A classic tintype photo from the 19th century showing a civil war soldier, whose garments are hand-colored in gold paint. The soldier, crowned by a gold frame, looks forward, holding a gun over his chest.
But rather than just any war portrait, it’s part of the overlooked history of African American soldiers who fought during the period. This one and more are featured in a new book called The Black Civil War Soldier: A Visual History of Conflict and Citizenship.
The book features more than 70 images of black soldiers who fought in the civil war, alongside handwritten letters, recruitment posters, old newspaper clippings and personal journal entries. One recruitment poster from 1863 reads: “Men of color to arms!”
“The archive speaks,” writes the book’s author, Deborah Willis, a photo historian and New York University professor. “If we search, if we listen, it can reveal worlds of brutality and kindness, of shame and glory. In this book, I want you to see and hear the world of the black soldiers and the wives and mothers of the civil war.”
The book aims to bring these stoic portraits of black soldiers to life – with personal stories, to family members back home, and interviews with historians and personal observations from a skilled photography expert. It’s what Willis calls the African American experience, as well as resilience.
Unidentified African American soldier in a Union corporal’s uniform. Photograph: Library of Congress, Prints and Photographs Division
This book tells tales of courage, discrimination, pay inequalities and heroism. “By examining diary pages, letters and news items, I want to build on the stories that each of their portraits tell,” she said to the Guardian. “To focus a lens on their hopefulness and the sense of what could be won from loss.”

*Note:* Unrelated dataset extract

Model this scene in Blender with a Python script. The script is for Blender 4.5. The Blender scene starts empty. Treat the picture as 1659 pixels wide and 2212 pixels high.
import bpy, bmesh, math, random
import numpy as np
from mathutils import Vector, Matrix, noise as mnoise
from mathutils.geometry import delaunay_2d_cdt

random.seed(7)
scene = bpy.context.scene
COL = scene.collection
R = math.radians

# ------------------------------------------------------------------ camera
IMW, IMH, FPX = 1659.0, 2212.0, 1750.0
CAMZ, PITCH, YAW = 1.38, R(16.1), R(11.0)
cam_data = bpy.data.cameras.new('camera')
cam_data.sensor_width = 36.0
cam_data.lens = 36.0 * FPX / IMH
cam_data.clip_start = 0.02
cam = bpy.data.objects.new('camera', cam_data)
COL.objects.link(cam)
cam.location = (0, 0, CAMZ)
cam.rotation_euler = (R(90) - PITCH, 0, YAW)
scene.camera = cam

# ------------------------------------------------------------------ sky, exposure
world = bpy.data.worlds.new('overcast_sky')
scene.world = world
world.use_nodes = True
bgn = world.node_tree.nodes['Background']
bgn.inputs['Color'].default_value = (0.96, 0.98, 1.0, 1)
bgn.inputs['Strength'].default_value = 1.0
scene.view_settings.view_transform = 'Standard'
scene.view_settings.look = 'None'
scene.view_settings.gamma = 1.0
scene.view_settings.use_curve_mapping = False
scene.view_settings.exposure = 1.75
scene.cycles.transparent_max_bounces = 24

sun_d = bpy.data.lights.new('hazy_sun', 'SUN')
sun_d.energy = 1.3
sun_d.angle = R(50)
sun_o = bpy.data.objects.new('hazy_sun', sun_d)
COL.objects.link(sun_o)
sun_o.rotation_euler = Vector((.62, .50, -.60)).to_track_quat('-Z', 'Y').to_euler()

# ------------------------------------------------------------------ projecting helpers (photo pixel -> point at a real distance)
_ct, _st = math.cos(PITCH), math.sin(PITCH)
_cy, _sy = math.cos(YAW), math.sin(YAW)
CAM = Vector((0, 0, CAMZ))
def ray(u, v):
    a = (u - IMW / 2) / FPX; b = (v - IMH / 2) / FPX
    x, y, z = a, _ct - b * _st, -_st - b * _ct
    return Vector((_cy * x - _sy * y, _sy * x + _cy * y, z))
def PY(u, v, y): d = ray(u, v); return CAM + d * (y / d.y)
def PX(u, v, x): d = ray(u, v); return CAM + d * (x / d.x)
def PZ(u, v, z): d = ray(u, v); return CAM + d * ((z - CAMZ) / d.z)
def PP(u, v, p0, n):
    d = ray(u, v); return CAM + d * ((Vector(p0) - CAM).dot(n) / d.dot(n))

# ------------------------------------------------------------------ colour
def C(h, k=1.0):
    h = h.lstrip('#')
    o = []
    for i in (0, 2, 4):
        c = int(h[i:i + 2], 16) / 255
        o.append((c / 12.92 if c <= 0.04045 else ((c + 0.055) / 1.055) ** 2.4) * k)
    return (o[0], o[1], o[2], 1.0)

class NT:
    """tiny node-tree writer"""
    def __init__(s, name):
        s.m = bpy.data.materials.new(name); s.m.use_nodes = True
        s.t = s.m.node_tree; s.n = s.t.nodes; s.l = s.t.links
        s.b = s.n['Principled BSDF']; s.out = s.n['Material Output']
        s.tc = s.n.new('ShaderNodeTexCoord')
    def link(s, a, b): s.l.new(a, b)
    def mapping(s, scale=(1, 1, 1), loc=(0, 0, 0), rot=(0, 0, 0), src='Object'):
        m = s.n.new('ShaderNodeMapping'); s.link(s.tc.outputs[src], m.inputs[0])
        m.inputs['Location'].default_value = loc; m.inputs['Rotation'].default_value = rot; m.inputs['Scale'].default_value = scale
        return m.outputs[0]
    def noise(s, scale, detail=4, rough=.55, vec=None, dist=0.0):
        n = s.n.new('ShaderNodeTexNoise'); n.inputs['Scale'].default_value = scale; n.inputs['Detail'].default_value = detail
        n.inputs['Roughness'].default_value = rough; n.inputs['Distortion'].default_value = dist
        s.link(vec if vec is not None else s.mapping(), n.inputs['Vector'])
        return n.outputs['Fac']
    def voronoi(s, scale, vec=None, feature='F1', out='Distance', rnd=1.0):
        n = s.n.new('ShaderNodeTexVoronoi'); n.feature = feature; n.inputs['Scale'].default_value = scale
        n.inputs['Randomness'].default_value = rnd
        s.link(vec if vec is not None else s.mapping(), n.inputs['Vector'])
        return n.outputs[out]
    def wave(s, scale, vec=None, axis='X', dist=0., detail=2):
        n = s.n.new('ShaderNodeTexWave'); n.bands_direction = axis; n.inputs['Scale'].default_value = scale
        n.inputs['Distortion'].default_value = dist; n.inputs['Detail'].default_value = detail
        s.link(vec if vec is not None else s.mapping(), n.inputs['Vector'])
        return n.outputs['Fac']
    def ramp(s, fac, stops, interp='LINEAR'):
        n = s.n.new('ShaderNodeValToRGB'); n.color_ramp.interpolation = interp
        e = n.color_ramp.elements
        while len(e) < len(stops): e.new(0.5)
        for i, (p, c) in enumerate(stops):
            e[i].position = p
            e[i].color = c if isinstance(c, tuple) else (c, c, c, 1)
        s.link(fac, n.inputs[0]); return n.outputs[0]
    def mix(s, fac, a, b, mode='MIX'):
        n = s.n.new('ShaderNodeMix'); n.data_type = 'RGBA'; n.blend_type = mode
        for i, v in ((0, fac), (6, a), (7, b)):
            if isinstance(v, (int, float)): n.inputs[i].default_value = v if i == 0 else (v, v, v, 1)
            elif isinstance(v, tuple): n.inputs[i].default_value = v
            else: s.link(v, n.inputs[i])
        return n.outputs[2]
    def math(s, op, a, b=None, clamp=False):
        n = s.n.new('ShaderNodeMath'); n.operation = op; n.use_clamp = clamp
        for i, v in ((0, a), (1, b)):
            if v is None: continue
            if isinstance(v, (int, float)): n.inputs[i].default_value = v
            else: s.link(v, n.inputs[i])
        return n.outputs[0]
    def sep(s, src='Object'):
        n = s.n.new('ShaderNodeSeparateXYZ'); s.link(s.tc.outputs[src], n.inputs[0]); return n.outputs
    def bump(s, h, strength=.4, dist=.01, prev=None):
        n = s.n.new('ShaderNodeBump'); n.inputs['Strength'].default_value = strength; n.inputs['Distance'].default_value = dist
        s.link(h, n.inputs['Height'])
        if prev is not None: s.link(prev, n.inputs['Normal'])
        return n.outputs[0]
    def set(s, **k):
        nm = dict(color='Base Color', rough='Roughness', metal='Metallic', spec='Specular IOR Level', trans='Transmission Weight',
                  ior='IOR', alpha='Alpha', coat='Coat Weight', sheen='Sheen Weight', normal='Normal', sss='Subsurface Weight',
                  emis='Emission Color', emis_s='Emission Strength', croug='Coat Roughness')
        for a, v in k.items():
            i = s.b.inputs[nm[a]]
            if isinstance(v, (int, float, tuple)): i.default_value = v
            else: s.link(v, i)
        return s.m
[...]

The Civil War, waged from 1861 to 1865, began in a divided America after a dispute over slavery. While Abraham Lincoln was president, it was fought between the northern states (Union soldiers) and the southern states (Confederate), who were pro-slavery. After the Union defeated the Confederate states, slavery was abolished across the country during the Reconstruction era that followed – but of course, the actual narrative is not that simple.
“I used to hear often about the civil war that the north won the war, but the south won the narrative,” said Willis, referring to how African Americans were depicted in pop culture and films like Birth of a Nation and Gone with the Wind. “Both were acts of preserving the triumph narrative and restaging events from the civil war and American slavery.”